For our career coaching clients, Sysazzle reviews and revises your resume to make sure it tells your story to a prospective employer; develops a winning cover letter you can adapt for multiple positions; assesses your online presence on social media to ensure consistency and professionalism; develops a portfolio that showcases your skills, talents and accomplishments; reviews your wardrobe so that you present yourself in the best light; and teaches you research, outreach, follow up and interview techniques and tactics so you’ll be successful in the job search process.

A Real Life Example: April 2014 – September 2014

One of Sysazzle’s coaching clients, Robert, is a mid-career IT professional who spent a year looking for the right position without any success. He was employed but wanted a new opportunity and a step up the career ladder, and thought a coach would help him to focus his efforts. Sysazzle began working with him and together they developed a personalized plan to market Robert in his search.

“At first, my coach spent time explaining the sales and marketing process and level of quantity and quality required to get hired; find that next career move. We created a baseline of activity and a high level plan. I then created a more granular plan and then I checked in with my coach for a few minutes every day to ask questions or get some guidance,” Robert said. “But once I had a better feel for the approach we spoke every few days or once a week. I have a 25-year career behind me but looking for a job is different now than it used to be, and there’s a whole new process I had to learn which included being vulnerable and getting out of my chair.

“The first thing we did was to fine tune my resume to highlight key aspects, skills and accomplishments that meshed with what my targeted companies were looking for. Then we drafted a cover letter that complemented my resume. We also developed a portfolio package that showcased my work that I could take to interviews and leave behind.

“At the same time as were putting the paperwork together, I was coached on the interview process itself — how to answer questions, how to ask the right questions, and how to be conversational instead of technical. We also covered how to follow up to stay on the screen instead of being forgotten: Things like what to say in handwritten notes, how long to wait to call back, and even how to drop in on someone I interviewed with while not seeming pushy. I learned that there’s a specific way to handle these situations, and knowing how to thread the needle is key.

“I found the position I was looking for — the right level of responsibility, in the location I wanted, with people I like and respect. Coaching taught me how to market and sell myself, and helped me get this job.”

Robert’s success is due to many factors, but especially the focus he placed on the search. The time he spent — about 40 hours over the course of four months – sharpening his interview skills and materials so that he could reach the next step in his career was an investment in his future.

The bottom line is that today you need to use every tool and resource at your disposal to make your job search a success. Other candidates are — and they’re getting hired! If you’re looking for a job, looking for a better job, or looking for a career instead of just a job, then you need a coach!

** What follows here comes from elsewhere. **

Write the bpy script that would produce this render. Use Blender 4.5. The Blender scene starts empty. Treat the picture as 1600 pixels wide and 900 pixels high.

For additional resources visit:

www.sysazzle.com/blog

www.sysazzle.com/publications

www.twitter.com/sysazzle

Tips to Get Ready for Your Next Phone Interview

Michael
By Michael Paradise, CEO, Sysazzle

When was the last time you had a phone interview and didn’t cover all that you wanted to and then realized it after you hung up on the phone?
Today, a phone interview is as important as an in-person interview. Businesses use technology like videoconferencing and Skype to make final hiring decisions. The best way to prepare yourself is to use a “War Room” strategy.
Clear your room of pets, children, and anything else that can create background noise or distract you from the call. If it is a Skype interview, make sure that the location looks professional—your backyard, bathroom, kitchen, or a messy room will draw negative attention and take the focus off of where you want it…YOU.
Plaster your “War Room” walls with large butcher paper and fill them with key points. Make cheat sheets of commonly asked questions and answers, such as strengths and weaknesses, how you would describe yourself, and what interests you about the job you are applying for. This will allow you to instantaneously respond to the interviewer’s questions.

However, do not get caught in the trap of simply reading your background and skills from a piece of paper. The person at the other end will easily sense what you are doing, and most likely already has that information on your resume.

Below are some more tactics for your “War Room” strategy:

  • Make sure that the tone of your voice is positive, cheerful and confident.
  • Stand up and smile while talking over the phone. Science has proven that the simple of act of smiling can improve your mood and lower stress, which will convey in your voice.
  • Follow the thread of conversation and ask questions based on the information provided. Take notes of important points to refer back to later.
  • Have a glass of water near you.
  • If there are multiple individuals interviewing you, try to address them by their names to create a personal connection.
  • Keep your answers short and to the point. Do not blabber, exaggerate, or veer away from the point.
  • Pause briefly before answering a question to give yourself a chance to compose an intelligent and thoughtful response. Use fillers like “That’s a great question”, “Let me consider that for a moment”, or simply re-state the question to buy yourself extra time.
  • Be curious. Research the company prior to the interview. This shows both initiative and an eagerness to join their team. Do not oversell yourself. Your interviewer will determine if you are the right fit, not you.
  • Look for ways to connect your experience and interests with those of the company and/or its employees. For instance, if you read on the company’s website that it wants to expand into making shark cages in the next five years, and you happen to dive with sharks as a hobby, find a way to share that with your interviewer.
  • Ask questions clearly and try not to interrupt. The key to a successful phone interview is listening, asking great questions and not droning on and on. Ask your interviewer if they would like you to speak further to the topic. “Check in” with your interviewer throughout the call. Your interviewer is searching for a co-worker as much as a competent employee.
  • Once the interview is over, be sure to say thank-you and follow up promptly with a handwritten note. Never email a thank-you note.
    Finally, with your “War Room” prepped and research completed, ask a friend to call you for a practice interview—you may even want to provide her with a few questions to ask. This will reveal any weaknesses in your strategy.
    Remember, the more you prepare and practice, the more confident you will become, and that is the one quality found in every good warrior.